Carbon capture and storage is expensive and it doesn’t produce any electricity. So why is it such a good idea?

An opinion piece from UKCCSRC Coordination Group Member Andy Chadwick on the recent Treasury cuts to CCS funding.

As I write this, towns and villages in northern England continue to suffer from the effects of unprecedented flooding. Meanwhile the Treasury has removed previously ring-fenced funding support from the UK’s first large-scale carbon capture and storage (CCS) projects. If this verdict on the use of fossil-fuel has a knock-on effect worldwide, it will have serious consequences for the future of our planet. CCS is not like other low carbon energy technologies such as wind-power, solar or nuclear.

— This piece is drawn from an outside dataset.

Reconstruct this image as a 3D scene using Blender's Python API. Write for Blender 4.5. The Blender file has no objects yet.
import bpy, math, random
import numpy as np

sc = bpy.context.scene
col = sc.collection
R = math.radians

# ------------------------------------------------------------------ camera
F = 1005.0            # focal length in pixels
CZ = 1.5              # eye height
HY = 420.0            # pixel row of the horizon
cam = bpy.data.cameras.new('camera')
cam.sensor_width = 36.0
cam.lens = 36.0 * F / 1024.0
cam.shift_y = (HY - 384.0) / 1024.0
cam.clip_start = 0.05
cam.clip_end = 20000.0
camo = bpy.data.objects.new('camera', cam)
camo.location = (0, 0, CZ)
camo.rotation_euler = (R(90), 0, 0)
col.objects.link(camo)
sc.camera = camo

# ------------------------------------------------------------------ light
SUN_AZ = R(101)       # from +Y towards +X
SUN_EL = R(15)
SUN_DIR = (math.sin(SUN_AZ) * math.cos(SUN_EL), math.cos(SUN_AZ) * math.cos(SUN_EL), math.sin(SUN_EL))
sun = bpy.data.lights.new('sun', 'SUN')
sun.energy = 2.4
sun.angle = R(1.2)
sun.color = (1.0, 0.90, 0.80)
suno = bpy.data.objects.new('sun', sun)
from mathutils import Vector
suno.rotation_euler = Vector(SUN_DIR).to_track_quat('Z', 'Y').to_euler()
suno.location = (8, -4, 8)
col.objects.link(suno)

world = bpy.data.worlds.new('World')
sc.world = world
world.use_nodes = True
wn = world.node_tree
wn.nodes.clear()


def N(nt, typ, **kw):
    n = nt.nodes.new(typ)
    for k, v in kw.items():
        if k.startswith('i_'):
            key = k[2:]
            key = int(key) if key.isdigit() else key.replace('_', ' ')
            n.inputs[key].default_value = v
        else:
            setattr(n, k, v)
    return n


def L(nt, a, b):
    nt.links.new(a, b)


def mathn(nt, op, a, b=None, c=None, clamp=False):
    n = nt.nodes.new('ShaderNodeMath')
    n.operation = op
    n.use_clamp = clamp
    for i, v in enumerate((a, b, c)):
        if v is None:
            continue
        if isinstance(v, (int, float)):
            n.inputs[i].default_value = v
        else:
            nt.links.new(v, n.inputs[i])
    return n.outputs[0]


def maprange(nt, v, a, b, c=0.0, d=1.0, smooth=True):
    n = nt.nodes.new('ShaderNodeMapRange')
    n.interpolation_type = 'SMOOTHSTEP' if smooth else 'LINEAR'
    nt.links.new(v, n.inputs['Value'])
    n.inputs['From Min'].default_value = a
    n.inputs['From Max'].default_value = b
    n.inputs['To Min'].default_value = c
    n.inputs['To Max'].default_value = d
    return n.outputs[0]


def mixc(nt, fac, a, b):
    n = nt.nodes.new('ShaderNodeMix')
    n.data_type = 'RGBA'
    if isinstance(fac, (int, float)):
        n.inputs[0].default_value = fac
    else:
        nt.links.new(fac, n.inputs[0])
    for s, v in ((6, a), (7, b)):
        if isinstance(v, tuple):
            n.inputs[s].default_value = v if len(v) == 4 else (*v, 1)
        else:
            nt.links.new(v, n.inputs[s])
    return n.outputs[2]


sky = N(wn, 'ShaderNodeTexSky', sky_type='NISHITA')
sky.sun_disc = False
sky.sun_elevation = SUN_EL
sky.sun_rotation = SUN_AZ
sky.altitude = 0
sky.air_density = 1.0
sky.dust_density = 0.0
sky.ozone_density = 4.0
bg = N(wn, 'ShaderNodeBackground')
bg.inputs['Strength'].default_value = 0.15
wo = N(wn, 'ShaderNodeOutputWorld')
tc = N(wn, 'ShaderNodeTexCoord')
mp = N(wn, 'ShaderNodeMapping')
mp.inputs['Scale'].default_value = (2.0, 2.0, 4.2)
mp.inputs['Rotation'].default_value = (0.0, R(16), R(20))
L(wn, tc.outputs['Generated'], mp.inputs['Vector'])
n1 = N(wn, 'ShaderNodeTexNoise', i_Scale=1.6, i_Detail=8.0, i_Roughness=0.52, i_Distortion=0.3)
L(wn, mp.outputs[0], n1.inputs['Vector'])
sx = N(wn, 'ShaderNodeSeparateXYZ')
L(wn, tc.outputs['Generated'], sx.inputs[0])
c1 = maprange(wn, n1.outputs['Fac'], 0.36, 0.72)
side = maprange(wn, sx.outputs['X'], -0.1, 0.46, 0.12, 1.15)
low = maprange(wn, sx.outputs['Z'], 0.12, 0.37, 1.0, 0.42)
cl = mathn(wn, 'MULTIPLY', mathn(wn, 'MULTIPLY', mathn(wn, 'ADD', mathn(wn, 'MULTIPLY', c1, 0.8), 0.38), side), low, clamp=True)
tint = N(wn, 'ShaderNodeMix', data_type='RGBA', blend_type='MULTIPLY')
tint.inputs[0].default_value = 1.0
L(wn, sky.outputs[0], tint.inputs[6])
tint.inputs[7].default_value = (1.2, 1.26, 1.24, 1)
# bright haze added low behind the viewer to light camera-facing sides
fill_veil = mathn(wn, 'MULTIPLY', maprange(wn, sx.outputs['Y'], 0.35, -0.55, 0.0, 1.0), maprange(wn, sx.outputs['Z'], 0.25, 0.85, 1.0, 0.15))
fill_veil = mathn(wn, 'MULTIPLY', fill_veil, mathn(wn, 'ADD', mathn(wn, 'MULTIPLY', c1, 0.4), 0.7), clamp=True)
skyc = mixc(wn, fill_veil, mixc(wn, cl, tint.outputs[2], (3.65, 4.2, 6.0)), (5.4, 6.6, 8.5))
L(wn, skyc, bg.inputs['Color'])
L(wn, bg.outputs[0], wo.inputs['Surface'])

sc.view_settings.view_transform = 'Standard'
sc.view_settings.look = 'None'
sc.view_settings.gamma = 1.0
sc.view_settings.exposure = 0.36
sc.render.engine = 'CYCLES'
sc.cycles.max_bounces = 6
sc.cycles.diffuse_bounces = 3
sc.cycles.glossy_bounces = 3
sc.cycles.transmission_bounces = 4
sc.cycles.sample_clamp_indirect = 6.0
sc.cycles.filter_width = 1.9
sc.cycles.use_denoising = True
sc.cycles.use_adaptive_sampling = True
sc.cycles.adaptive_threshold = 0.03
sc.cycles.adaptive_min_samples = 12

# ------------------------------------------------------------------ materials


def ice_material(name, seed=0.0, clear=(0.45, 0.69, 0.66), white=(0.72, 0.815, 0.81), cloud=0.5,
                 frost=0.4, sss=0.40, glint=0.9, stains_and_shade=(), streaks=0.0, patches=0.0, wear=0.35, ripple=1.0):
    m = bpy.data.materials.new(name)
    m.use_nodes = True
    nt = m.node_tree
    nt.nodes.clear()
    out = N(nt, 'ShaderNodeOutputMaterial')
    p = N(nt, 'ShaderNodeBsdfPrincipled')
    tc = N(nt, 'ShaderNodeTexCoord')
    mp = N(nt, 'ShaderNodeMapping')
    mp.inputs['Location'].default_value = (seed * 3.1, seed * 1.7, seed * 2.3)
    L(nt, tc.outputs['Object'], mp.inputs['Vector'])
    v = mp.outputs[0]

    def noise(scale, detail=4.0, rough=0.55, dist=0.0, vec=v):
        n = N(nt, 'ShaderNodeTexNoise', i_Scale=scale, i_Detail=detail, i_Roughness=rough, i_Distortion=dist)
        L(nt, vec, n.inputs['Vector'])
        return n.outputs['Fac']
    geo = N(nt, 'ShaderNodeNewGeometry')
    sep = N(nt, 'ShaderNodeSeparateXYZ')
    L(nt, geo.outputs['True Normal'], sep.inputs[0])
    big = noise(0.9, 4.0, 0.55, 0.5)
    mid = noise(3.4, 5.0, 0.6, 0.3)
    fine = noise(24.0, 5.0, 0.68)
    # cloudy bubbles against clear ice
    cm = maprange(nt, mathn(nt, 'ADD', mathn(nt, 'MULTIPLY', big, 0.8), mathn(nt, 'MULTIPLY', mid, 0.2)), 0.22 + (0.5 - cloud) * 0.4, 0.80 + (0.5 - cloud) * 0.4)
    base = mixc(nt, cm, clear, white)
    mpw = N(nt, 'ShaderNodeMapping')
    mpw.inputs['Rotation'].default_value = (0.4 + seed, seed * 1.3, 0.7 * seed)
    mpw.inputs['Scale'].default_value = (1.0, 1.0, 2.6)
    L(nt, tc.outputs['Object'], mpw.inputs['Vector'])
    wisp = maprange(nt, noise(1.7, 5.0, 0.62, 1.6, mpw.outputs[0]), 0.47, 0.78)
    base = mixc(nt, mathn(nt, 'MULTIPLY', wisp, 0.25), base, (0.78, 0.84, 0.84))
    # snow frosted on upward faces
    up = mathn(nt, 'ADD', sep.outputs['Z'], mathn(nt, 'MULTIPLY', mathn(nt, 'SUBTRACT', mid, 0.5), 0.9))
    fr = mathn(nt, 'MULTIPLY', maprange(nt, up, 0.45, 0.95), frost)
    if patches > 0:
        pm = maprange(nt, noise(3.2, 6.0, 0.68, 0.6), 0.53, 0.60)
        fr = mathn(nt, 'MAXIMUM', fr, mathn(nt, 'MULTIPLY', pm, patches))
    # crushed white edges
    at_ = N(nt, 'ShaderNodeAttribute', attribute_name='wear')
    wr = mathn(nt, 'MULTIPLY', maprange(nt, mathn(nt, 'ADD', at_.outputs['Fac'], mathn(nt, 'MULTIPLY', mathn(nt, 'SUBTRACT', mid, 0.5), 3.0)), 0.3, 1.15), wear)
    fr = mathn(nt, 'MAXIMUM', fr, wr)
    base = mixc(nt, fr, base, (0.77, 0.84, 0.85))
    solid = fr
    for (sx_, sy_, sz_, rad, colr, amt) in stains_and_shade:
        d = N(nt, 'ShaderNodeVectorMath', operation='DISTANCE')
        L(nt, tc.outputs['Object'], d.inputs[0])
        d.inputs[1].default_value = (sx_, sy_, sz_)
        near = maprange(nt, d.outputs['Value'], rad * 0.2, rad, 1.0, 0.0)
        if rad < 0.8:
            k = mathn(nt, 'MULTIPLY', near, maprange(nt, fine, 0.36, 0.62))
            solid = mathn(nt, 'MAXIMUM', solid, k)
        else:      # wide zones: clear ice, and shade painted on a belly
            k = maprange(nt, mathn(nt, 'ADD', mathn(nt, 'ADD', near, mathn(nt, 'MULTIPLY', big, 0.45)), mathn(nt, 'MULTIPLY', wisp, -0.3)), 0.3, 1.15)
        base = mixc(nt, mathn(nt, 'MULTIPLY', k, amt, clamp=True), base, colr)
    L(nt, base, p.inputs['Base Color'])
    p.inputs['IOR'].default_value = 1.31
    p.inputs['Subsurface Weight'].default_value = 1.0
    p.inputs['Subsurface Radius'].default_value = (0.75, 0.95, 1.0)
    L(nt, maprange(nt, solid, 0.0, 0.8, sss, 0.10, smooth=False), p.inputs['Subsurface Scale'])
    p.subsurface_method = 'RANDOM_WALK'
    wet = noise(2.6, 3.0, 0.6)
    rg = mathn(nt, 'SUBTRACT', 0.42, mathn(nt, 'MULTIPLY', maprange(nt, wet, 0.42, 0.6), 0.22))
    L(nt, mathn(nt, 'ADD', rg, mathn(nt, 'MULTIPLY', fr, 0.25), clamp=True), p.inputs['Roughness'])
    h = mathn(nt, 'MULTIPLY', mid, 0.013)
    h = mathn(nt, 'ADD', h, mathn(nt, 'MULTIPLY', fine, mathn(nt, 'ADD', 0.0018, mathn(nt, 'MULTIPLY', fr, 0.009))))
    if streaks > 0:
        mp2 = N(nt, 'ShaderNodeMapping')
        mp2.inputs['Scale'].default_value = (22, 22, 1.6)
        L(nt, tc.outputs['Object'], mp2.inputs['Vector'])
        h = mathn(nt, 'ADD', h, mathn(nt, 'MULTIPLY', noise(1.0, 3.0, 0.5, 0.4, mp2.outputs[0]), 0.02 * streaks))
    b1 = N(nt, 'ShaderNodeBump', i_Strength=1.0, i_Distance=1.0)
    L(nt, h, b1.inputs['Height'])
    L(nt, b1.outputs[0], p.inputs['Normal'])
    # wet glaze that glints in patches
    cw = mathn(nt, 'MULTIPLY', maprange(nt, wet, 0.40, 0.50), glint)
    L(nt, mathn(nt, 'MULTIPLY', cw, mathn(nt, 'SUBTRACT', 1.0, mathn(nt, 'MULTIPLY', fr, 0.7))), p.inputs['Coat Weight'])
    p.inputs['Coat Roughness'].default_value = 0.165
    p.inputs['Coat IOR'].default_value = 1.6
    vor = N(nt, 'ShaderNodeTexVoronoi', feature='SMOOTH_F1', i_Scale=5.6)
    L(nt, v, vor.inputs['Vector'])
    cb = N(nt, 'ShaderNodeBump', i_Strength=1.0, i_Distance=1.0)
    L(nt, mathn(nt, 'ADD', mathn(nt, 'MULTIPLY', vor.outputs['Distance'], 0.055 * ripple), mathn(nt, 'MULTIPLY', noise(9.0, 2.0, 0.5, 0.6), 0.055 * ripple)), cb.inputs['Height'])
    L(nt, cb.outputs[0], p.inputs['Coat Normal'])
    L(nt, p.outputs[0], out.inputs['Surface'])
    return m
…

It costs money and does not, of itself, generate any electricity. It has a sole purpose, which is to prevent greenhouse gas emissions from the burning of fossil-fuels reaching the atmosphere. There is good reason to suppose that a ceiling of around one trillion tonnes of additional carbon in the atmosphere (principally in the form of carbon dioxide) represents a maximum safe limit for man-made emissions. Since the start of the industrial revolution we have moved more than half-way along this path. But known current reserves of fossil-fuel comfortably exceed the remaining ‘head-space’, and perhaps up to four trillion tonnes of fossil carbon ultimately remain in the Earth to be exploited. In recent weeks India and the Philippines have announced massive building programmes for new coal-fired power-stations. Indeed, President Aquino has stated unequivocally that renewables are not an appropriate form of energy generation for his country. We face a reality where the remaining fossil-fuel resource represents a buried ticking time-bomb. It will be exploited in the coming decades by nation-states eager to gain economic advantage and to maintain or improve living standards for their people. Switching to less carbon-intensive fuels and deploying renewable or nuclear energy technologies will have the effect of prolonging the fossil fuel era, but will only marginally affect the total amount of fossil carbon that is ultimately consumed. It is also worth noting the huge CO2 emissions associated with those industrial processes, such as cement and steel manufacture, required to build a renewable or nuclear energy infrastructure at global scale. CCS is the only way we have of neutralising this fossil carbon time-bomb by intercepting CO2 before it reaches the atmosphere and placing it back into the Earth.  That is why the decision last month to remove funding from CCS could have very far-reaching consequences. Not just for the UK, but for everyone.